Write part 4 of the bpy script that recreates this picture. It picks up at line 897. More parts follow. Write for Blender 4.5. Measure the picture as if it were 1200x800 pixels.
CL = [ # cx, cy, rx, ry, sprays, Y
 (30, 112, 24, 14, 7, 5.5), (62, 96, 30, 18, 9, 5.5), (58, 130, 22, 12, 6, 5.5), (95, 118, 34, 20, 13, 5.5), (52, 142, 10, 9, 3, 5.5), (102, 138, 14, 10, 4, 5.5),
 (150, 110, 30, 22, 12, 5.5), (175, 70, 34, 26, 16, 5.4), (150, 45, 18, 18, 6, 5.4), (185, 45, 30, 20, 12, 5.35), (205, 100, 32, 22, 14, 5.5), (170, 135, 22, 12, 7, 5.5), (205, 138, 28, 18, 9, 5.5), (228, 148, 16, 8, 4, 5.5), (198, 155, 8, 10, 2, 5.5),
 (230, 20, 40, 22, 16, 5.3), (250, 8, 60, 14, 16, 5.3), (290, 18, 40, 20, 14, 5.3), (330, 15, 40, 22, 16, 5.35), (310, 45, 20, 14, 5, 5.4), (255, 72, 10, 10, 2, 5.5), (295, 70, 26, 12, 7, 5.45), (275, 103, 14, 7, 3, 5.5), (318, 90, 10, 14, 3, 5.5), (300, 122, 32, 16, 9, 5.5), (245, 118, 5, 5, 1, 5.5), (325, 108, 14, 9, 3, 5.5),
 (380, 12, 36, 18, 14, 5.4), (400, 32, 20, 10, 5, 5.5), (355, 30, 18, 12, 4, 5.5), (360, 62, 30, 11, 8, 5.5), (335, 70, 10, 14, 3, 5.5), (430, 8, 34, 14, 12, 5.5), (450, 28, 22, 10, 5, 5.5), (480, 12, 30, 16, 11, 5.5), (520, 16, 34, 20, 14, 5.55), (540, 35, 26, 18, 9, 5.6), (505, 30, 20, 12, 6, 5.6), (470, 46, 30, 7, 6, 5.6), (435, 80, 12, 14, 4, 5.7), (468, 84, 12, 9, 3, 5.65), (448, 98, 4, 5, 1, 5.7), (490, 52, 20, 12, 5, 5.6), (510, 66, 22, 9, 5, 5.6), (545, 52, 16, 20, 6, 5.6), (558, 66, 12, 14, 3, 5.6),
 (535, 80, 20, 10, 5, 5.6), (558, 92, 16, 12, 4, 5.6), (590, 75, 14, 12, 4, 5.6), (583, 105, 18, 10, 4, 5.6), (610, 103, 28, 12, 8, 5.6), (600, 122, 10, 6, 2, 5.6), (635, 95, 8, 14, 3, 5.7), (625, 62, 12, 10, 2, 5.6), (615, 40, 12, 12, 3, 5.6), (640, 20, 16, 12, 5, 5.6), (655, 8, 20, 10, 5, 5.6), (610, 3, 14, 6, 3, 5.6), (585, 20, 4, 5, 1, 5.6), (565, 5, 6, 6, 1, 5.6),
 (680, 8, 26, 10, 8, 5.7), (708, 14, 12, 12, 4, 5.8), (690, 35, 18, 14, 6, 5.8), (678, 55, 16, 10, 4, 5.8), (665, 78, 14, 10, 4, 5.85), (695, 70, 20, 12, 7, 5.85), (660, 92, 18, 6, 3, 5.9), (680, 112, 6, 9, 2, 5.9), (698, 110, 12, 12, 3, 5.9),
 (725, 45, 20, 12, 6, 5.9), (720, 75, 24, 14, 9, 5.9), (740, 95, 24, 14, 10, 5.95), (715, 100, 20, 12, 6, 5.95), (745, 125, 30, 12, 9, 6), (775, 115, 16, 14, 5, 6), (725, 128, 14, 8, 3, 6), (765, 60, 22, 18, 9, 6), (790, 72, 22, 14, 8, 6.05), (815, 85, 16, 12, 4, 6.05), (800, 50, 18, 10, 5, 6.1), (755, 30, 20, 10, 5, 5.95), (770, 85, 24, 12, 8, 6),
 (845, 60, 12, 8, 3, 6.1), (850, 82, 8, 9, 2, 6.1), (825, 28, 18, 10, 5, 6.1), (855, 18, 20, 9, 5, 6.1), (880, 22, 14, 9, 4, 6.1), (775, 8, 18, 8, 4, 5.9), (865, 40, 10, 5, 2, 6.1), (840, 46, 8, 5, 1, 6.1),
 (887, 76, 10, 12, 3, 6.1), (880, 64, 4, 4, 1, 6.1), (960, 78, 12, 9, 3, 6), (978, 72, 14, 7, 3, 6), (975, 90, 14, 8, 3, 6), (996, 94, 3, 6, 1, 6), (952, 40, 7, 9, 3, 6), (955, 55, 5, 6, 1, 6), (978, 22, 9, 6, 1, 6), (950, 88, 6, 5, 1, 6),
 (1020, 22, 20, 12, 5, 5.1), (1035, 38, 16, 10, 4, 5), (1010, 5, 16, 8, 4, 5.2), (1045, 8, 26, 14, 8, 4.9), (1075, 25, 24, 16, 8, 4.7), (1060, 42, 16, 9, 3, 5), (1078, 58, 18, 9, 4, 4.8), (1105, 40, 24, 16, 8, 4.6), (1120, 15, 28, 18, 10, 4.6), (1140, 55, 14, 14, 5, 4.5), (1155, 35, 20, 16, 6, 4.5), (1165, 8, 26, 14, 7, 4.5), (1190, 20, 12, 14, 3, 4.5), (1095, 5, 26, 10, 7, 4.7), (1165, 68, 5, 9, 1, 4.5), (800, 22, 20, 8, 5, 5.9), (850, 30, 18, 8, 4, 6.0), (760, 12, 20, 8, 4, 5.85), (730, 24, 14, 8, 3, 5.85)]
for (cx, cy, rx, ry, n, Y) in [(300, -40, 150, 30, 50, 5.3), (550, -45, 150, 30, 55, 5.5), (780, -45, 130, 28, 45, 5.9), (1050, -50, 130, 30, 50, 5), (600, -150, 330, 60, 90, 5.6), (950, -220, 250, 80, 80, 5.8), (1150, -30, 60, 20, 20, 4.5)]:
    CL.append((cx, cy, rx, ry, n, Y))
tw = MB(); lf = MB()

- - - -

_EXERCISE GOAL_: Quote each line of the listing above exactly.

_COMPLETED TASK_:
Write part 4 of the bpy script that recreates this picture. It picks up at line 897. More parts follow. Write for Blender 4.5. Measure the picture as if it were 1200x800 pixels.
CL = [ # cx, cy, rx, ry, sprays, Y
 (30, 112, 24, 14, 7, 5.5), (62, 96, 30, 18, 9, 5.5), (58, 130, 22, 12, 6, 5.5), (95, 118, 34, 20, 13, 5.5), (52, 142, 10, 9, 3, 5.5), (102, 138, 14, 10, 4, 5.5),
 (150, 110, 30, 22, 12, 5.5), (175, 70, 34, 26, 16, 5.4), (150, 45, 18, 18, 6, 5.4), (185, 45, 30, 20, 12, 5.35), (205, 100, 32, 22, 14, 5.5), (170, 135, 22, 12, 7, 5.5), (205, 138, 28, 18, 9, 5.5), (228, 148, 16, 8, 4, 5.5), (198, 155, 8, 10, 2, 5.5),
 (230, 20, 40, 22, 16, 5.3), (250, 8, 60, 14, 16, 5.3), (290, 18, 40, 20, 14, 5.3), (330, 15, 40, 22, 16, 5.35), (310, 45, 20, 14, 5, 5.4), (255, 72, 10, 10, 2, 5.5), (295, 70, 26, 12, 7, 5.45), (275, 103, 14, 7, 3, 5.5), (318, 90, 10, 14, 3, 5.5), (300, 122, 32, 16, 9, 5.5), (245, 118, 5, 5, 1, 5.5), (325, 108, 14, 9, 3, 5.5),
 (380, 12, 36, 18, 14, 5.4), (400, 32, 20, 10, 5, 5.5), (355, 30, 18, 12, 4, 5.5), (360, 62, 30, 11, 8, 5.5), (335, 70, 10, 14, 3, 5.5), (430, 8, 34, 14, 12, 5.5), (450, 28, 22, 10, 5, 5.5), (480, 12, 30, 16, 11, 5.5), (520, 16, 34, 20, 14, 5.55), (540, 35, 26, 18, 9, 5.6), (505, 30, 20, 12, 6, 5.6), (470, 46, 30, 7, 6, 5.6), (435, 80, 12, 14, 4, 5.7), (468, 84, 12, 9, 3, 5.65), (448, 98, 4, 5, 1, 5.7), (490, 52, 20, 12, 5, 5.6), (510, 66, 22, 9, 5, 5.6), (545, 52, 16, 20, 6, 5.6), (558, 66, 12, 14, 3, 5.6),
 (535, 80, 20, 10, 5, 5.6), (558, 92, 16, 12, 4, 5.6), (590, 75, 14, 12, 4, 5.6), (583, 105, 18, 10, 4, 5.6), (610, 103, 28, 12, 8, 5.6), (600, 122, 10, 6, 2, 5.6), (635, 95, 8, 14, 3, 5.7), (625, 62, 12, 10, 2, 5.6), (615, 40, 12, 12, 3, 5.6), (640, 20, 16, 12, 5, 5.6), (655, 8, 20, 10, 5, 5.6), (610, 3, 14, 6, 3, 5.6), (585, 20, 4, 5, 1, 5.6), (565, 5, 6, 6, 1, 5.6),
 (680, 8, 26, 10, 8, 5.7), (708, 14, 12, 12, 4, 5.8), (690, 35, 18, 14, 6, 5.8), (678, 55, 16, 10, 4, 5.8), (665, 78, 14, 10, 4, 5.85), (695, 70, 20, 12, 7, 5.85), (660, 92, 18, 6, 3, 5.9), (680, 112, 6, 9, 2, 5.9), (698, 110, 12, 12, 3, 5.9),
 (725, 45, 20, 12, 6, 5.9), (720, 75, 24, 14, 9, 5.9), (740, 95, 24, 14, 10, 5.95), (715, 100, 20, 12, 6, 5.95), (745, 125, 30, 12, 9, 6), (775, 115, 16, 14, 5, 6), (725, 128, 14, 8, 3, 6), (765, 60, 22, 18, 9, 6), (790, 72, 22, 14, 8, 6.05), (815, 85, 16, 12, 4, 6.05), (800, 50, 18, 10, 5, 6.1), (755, 30, 20, 10, 5, 5.95), (770, 85, 24, 12, 8, 6),
 (845, 60, 12, 8, 3, 6.1), (850, 82, 8, 9, 2, 6.1), (825, 28, 18, 10, 5, 6.1), (855, 18, 20, 9, 5, 6.1), (880, 22, 14, 9, 4, 6.1), (775, 8, 18, 8, 4, 5.9), (865, 40, 10, 5, 2, 6.1), (840, 46, 8, 5, 1, 6.1),
 (887, 76, 10, 12, 3, 6.1), (880, 64, 4, 4, 1, 6.1), (960, 78, 12, 9, 3, 6), (978, 72, 14, 7, 3, 6), (975, 90, 14, 8, 3, 6), (996, 94, 3, 6, 1, 6), (952, 40, 7, 9, 3, 6), (955, 55, 5, 6, 1, 6), (978, 22, 9, 6, 1, 6), (950, 88, 6, 5, 1, 6),
 (1020, 22, 20, 12, 5, 5.1), (1035, 38, 16, 10, 4, 5), (1010, 5, 16, 8, 4, 5.2), (1045, 8, 26, 14, 8, 4.9), (1075, 25, 24, 16, 8, 4.7), (1060, 42, 16, 9, 3, 5), (1078, 58, 18, 9, 4, 4.8), (1105, 40, 24, 16, 8, 4.6), (1120, 15, 28, 18, 10, 4.6), (1140, 55, 14, 14, 5, 4.5), (1155, 35, 20, 16, 6, 4.5), (1165, 8, 26, 14, 7, 4.5), (1190, 20, 12, 14, 3, 4.5), (1095, 5, 26, 10, 7, 4.7), (1165, 68, 5, 9, 1, 4.5), (800, 22, 20, 8, 5, 5.9), (850, 30, 18, 8, 4, 6.0), (760, 12, 20, 8, 4, 5.85), (730, 24, 14, 8, 3, 5.85)]
for (cx, cy, rx, ry, n, Y) in [(300, -40, 150, 30, 50, 5.3), (550, -45, 150, 30, 55, 5.5), (780, -45, 130, 28, 45, 5.9), (1050, -50, 130, 30, 50, 5), (600, -150, 330, 60, 90, 5.6), (950, -220, 250, 80, 80, 5.8), (1150, -30, 60, 20, 20, 4.5)]:
    CL.append((cx, cy, rx, ry, n, Y))
tw = MB(); lf = MB()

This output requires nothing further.